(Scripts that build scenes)
+ + + + + + +
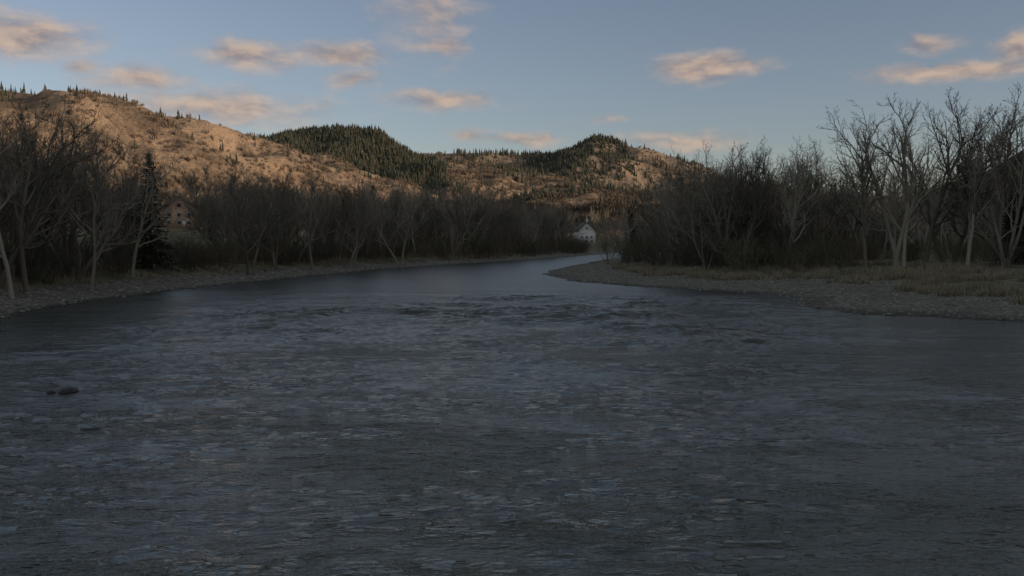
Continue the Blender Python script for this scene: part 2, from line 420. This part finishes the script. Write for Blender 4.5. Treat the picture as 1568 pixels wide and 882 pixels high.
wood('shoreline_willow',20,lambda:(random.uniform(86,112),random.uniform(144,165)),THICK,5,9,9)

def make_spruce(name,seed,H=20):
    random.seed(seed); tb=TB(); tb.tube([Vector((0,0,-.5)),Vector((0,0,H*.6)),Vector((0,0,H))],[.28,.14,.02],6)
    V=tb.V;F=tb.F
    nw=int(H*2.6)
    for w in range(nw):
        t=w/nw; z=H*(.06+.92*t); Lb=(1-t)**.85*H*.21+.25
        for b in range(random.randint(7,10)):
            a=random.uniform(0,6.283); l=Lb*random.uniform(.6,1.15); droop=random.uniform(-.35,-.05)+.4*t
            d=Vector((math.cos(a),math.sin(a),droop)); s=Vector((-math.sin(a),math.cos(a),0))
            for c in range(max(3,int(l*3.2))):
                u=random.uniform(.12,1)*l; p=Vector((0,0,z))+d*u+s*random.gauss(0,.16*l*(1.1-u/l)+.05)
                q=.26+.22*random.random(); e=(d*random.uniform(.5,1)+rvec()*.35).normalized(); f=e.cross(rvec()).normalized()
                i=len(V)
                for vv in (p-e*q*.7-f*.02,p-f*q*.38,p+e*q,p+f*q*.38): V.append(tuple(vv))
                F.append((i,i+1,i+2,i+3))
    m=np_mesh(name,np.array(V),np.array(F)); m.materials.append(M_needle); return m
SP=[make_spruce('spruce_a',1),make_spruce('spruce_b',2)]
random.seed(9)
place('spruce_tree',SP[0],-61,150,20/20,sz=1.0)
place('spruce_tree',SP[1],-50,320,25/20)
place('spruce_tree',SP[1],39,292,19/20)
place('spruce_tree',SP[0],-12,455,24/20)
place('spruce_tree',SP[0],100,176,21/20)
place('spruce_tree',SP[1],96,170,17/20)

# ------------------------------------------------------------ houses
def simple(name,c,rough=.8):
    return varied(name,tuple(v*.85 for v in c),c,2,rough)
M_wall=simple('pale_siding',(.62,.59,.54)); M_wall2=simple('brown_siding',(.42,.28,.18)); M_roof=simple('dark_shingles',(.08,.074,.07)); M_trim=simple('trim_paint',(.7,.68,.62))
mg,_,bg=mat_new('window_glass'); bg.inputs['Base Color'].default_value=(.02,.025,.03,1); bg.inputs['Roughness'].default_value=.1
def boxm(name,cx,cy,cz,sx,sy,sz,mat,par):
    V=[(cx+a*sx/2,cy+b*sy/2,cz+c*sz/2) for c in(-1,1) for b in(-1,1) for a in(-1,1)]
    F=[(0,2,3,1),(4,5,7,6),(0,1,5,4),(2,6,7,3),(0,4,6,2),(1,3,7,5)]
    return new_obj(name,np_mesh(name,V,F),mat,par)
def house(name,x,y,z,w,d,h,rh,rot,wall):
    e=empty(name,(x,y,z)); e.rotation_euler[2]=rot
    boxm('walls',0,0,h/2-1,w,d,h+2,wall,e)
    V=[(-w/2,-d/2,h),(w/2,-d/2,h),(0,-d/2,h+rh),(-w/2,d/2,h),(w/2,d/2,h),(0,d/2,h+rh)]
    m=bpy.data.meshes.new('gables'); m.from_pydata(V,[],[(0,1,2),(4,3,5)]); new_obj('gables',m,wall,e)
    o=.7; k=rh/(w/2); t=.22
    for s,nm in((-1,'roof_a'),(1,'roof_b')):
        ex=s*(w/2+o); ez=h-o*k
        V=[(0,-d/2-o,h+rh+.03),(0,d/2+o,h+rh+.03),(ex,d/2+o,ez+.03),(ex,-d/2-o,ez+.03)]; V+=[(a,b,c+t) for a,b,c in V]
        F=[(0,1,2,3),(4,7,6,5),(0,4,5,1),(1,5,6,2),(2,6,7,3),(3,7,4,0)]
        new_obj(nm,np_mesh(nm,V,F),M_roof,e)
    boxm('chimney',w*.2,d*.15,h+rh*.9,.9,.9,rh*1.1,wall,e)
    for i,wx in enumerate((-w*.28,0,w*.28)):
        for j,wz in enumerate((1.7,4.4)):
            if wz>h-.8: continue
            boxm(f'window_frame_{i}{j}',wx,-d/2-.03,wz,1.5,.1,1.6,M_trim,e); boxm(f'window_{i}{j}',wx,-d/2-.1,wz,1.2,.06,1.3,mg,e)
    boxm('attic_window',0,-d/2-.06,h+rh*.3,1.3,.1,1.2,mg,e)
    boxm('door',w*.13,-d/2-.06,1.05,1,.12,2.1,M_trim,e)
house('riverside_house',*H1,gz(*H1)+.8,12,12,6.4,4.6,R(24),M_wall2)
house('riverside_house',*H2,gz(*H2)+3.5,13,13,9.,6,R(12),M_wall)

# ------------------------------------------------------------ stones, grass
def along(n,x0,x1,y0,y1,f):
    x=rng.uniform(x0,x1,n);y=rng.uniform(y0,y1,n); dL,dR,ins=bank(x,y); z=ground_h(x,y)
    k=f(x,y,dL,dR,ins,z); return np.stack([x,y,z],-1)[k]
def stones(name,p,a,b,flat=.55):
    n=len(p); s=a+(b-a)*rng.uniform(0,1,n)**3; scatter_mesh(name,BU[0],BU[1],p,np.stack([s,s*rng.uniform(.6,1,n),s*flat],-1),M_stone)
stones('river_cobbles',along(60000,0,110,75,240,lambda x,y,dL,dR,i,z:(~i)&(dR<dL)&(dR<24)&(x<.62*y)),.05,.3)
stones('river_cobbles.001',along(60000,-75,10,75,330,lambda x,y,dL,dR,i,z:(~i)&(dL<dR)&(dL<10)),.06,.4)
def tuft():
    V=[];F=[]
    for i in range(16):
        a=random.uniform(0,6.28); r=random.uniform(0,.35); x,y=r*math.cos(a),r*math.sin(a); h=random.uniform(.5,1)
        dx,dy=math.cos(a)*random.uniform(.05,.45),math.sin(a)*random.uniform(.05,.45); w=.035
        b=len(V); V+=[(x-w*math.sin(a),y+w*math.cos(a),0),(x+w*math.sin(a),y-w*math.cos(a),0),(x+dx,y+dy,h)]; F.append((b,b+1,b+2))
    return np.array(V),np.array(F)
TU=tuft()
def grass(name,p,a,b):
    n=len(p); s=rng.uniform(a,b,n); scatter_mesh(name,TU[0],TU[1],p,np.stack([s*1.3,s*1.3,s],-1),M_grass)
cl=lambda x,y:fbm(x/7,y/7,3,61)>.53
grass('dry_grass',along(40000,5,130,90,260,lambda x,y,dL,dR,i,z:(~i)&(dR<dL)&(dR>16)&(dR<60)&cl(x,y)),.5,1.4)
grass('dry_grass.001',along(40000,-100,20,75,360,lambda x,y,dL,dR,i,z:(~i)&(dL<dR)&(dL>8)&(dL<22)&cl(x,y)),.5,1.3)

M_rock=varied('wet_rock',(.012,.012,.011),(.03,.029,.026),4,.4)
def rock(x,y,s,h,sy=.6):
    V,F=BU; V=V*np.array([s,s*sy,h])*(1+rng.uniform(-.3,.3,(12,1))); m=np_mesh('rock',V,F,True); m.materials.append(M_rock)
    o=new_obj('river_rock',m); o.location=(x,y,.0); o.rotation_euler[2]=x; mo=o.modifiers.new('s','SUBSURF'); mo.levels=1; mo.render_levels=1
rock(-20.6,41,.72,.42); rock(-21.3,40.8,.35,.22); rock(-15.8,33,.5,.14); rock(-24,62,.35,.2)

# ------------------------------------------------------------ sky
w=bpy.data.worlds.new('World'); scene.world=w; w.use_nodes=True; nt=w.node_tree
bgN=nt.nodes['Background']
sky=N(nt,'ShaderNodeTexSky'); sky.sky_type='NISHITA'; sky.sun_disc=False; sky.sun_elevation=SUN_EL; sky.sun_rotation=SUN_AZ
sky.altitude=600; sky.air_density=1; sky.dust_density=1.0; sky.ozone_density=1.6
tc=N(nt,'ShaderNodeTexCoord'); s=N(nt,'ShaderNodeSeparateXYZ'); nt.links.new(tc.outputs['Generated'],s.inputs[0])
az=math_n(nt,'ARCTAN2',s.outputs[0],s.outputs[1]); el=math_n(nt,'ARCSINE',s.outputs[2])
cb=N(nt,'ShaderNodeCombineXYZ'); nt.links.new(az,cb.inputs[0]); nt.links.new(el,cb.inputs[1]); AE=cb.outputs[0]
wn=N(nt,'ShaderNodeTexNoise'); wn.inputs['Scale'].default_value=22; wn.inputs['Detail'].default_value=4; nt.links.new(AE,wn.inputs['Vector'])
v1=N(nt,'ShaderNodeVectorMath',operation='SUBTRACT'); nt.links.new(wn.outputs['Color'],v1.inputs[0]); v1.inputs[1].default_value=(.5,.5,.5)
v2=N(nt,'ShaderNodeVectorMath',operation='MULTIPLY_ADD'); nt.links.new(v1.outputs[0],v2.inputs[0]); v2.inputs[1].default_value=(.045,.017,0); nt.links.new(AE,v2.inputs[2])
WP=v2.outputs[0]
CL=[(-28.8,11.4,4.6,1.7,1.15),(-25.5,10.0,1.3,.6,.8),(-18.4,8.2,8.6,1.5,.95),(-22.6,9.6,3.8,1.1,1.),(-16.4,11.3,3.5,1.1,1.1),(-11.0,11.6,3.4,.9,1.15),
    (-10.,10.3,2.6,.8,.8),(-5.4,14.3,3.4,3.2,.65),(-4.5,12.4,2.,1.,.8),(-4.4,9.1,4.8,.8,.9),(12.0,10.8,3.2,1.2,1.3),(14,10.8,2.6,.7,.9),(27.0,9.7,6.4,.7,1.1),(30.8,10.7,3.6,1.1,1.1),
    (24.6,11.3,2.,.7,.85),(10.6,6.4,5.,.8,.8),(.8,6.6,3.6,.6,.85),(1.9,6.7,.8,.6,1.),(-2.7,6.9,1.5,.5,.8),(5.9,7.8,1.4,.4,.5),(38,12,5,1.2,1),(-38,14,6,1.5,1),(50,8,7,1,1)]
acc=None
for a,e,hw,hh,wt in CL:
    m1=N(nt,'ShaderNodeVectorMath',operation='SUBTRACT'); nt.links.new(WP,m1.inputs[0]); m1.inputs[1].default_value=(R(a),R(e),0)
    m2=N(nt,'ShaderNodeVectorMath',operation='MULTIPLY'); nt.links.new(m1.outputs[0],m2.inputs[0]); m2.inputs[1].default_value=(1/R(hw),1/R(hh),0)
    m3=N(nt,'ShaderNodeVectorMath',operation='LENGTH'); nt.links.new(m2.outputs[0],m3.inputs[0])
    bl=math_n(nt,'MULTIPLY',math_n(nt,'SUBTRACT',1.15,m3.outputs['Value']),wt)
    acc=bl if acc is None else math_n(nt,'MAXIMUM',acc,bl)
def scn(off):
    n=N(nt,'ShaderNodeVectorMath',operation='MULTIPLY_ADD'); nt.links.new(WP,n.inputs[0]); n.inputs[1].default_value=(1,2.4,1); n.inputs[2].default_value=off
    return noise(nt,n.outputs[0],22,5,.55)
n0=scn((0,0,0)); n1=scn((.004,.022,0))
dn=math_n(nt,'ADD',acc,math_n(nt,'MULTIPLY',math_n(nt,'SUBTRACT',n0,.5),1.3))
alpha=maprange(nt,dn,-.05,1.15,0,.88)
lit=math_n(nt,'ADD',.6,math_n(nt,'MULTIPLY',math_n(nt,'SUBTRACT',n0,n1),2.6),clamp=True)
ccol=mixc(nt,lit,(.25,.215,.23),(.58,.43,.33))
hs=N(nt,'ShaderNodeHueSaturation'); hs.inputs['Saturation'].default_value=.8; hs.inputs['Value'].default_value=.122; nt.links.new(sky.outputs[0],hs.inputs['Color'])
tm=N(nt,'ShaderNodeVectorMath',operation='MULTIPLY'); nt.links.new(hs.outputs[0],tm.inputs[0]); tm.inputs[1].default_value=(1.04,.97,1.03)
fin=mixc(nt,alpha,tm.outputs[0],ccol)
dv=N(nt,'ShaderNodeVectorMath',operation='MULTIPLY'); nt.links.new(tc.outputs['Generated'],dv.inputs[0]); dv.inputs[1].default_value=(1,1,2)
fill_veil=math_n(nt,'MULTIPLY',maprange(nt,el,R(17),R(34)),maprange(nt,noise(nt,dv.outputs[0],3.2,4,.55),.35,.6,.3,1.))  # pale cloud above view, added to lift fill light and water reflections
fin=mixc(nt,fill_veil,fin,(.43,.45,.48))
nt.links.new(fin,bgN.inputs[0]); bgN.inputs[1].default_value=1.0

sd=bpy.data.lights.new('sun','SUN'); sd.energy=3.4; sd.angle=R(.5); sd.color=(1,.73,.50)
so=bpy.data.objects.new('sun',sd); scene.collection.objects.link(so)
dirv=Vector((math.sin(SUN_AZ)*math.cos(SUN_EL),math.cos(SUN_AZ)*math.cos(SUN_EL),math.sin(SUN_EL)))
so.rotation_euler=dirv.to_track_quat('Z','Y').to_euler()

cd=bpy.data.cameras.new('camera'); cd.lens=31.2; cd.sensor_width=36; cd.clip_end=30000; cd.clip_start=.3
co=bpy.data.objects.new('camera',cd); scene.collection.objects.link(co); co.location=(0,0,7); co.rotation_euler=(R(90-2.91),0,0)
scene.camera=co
+ + + + + + +
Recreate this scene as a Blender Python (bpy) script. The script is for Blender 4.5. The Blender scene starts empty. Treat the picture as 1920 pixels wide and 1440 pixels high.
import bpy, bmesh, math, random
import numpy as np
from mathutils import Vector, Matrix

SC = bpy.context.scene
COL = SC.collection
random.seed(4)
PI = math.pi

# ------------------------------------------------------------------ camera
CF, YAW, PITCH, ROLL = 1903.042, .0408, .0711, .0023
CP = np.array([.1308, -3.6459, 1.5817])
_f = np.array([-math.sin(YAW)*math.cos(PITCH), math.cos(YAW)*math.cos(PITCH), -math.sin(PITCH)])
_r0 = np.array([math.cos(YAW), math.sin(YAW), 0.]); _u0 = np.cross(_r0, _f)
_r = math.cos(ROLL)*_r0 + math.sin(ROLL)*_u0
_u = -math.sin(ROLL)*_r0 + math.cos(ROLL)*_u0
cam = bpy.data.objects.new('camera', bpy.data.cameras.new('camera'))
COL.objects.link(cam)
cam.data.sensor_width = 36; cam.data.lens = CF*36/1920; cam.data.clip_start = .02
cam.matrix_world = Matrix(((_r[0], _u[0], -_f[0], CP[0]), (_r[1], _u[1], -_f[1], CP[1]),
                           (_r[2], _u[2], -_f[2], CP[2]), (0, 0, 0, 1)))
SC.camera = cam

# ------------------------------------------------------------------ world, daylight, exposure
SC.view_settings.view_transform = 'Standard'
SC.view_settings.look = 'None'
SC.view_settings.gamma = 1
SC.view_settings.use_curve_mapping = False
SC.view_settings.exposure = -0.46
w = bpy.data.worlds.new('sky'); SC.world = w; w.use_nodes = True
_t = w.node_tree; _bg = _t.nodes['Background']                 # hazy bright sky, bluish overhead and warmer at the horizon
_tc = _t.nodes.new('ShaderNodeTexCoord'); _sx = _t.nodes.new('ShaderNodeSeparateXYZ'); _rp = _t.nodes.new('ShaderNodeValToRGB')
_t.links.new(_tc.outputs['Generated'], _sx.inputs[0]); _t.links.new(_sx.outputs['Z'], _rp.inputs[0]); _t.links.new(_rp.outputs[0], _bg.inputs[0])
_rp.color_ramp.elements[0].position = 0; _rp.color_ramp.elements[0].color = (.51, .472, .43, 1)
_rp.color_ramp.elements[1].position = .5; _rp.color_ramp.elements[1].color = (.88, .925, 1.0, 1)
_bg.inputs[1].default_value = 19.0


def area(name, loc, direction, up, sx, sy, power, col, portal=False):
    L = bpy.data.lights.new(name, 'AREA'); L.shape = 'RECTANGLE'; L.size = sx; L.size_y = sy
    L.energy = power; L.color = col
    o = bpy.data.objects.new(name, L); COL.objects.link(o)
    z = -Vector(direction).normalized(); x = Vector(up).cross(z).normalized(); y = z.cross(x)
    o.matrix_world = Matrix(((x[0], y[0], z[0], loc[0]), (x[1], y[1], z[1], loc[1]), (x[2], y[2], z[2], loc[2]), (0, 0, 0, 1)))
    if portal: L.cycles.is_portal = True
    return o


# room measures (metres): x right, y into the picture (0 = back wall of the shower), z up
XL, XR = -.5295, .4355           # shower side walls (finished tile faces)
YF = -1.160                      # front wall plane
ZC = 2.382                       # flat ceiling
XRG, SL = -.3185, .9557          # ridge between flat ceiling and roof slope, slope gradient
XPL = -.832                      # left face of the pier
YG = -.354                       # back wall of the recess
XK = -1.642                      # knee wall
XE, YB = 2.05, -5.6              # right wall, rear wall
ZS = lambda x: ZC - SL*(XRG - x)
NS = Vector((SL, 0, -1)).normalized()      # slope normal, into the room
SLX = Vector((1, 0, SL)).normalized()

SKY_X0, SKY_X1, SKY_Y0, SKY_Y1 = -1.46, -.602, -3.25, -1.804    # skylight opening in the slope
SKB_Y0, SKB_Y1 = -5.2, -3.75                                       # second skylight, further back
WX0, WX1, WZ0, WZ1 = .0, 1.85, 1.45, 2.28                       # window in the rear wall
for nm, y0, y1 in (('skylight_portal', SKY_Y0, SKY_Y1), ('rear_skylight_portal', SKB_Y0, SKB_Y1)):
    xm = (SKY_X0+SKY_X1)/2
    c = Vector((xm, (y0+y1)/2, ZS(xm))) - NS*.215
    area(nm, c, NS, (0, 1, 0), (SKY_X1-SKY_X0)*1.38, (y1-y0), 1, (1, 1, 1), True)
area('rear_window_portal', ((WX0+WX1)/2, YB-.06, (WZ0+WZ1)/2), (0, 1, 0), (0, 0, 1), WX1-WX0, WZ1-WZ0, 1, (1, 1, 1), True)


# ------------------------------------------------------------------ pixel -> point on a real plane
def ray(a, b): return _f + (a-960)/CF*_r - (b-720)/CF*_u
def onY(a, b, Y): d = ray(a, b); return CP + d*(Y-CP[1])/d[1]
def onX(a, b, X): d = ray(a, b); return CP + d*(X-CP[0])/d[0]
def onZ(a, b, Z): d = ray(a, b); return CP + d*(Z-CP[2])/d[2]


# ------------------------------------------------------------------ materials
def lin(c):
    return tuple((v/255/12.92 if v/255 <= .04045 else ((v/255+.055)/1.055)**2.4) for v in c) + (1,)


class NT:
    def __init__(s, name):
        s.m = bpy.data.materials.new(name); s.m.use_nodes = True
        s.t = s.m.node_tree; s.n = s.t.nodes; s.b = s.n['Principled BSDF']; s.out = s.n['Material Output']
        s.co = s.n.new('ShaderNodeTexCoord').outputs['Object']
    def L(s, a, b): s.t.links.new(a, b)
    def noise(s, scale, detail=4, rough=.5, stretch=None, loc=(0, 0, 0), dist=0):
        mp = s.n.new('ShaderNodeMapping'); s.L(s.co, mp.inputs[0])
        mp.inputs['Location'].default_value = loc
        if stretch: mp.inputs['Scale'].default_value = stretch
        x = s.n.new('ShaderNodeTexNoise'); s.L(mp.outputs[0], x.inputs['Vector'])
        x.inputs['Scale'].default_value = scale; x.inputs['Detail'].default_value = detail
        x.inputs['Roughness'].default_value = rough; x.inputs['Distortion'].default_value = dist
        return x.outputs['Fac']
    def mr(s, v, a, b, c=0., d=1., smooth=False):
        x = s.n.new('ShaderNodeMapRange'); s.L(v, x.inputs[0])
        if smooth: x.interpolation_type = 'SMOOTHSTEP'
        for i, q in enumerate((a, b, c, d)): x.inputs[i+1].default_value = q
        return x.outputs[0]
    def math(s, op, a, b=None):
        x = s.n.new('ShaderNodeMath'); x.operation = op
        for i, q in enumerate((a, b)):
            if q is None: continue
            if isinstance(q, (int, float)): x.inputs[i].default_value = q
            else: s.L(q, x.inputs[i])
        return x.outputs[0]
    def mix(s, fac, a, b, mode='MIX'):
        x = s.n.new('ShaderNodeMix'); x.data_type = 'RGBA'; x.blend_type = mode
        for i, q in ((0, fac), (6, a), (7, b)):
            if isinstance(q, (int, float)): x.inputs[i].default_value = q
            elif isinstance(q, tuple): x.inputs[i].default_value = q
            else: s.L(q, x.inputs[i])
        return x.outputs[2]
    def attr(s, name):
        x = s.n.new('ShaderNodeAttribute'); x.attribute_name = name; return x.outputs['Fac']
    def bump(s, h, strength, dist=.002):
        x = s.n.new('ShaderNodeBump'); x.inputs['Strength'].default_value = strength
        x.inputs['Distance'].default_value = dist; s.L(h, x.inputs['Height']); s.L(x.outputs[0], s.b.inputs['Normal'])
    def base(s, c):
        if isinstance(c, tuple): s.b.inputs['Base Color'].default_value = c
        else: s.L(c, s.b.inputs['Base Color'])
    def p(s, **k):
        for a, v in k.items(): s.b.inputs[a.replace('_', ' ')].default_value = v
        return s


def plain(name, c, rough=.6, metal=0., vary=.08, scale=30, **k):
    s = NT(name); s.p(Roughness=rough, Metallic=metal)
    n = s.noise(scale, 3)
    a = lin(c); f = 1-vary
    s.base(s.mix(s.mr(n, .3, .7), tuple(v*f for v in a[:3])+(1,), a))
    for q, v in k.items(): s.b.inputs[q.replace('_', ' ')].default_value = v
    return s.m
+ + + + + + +
→ **Problem requirements**
Output only the lines from the one containing "Continue the Blender" through the one containing "place('spruce_tree',SP[1],96,170,17/20)", inclusive, exactly as written.

→ **Response**
Continue the Blender Python script for this scene: part 2, from line 420. This part finishes the script. Write for Blender 4.5. Treat the picture as 1568 pixels wide and 882 pixels high.
wood('shoreline_willow',20,lambda:(random.uniform(86,112),random.uniform(144,165)),THICK,5,9,9)

def make_spruce(name,seed,H=20):
    random.seed(seed); tb=TB(); tb.tube([Vector((0,0,-.5)),Vector((0,0,H*.6)),Vector((0,0,H))],[.28,.14,.02],6)
    V=tb.V;F=tb.F
    nw=int(H*2.6)
    for w in range(nw):
        t=w/nw; z=H*(.06+.92*t); Lb=(1-t)**.85*H*.21+.25
        for b in range(random.randint(7,10)):
            a=random.uniform(0,6.283); l=Lb*random.uniform(.6,1.15); droop=random.uniform(-.35,-.05)+.4*t
            d=Vector((math.cos(a),math.sin(a),droop)); s=Vector((-math.sin(a),math.cos(a),0))
            for c in range(max(3,int(l*3.2))):
                u=random.uniform(.12,1)*l; p=Vector((0,0,z))+d*u+s*random.gauss(0,.16*l*(1.1-u/l)+.05)
                q=.26+.22*random.random(); e=(d*random.uniform(.5,1)+rvec()*.35).normalized(); f=e.cross(rvec()).normalized()
                i=len(V)
                for vv in (p-e*q*.7-f*.02,p-f*q*.38,p+e*q,p+f*q*.38): V.append(tuple(vv))
                F.append((i,i+1,i+2,i+3))
    m=np_mesh(name,np.array(V),np.array(F)); m.materials.append(M_needle); return m
SP=[make_spruce('spruce_a',1),make_spruce('spruce_b',2)]
random.seed(9)
place('spruce_tree',SP[0],-61,150,20/20,sz=1.0)
place('spruce_tree',SP[1],-50,320,25/20)
place('spruce_tree',SP[1],39,292,19/20)
place('spruce_tree',SP[0],-12,455,24/20)
place('spruce_tree',SP[0],100,176,21/20)
place('spruce_tree',SP[1],96,170,17/20)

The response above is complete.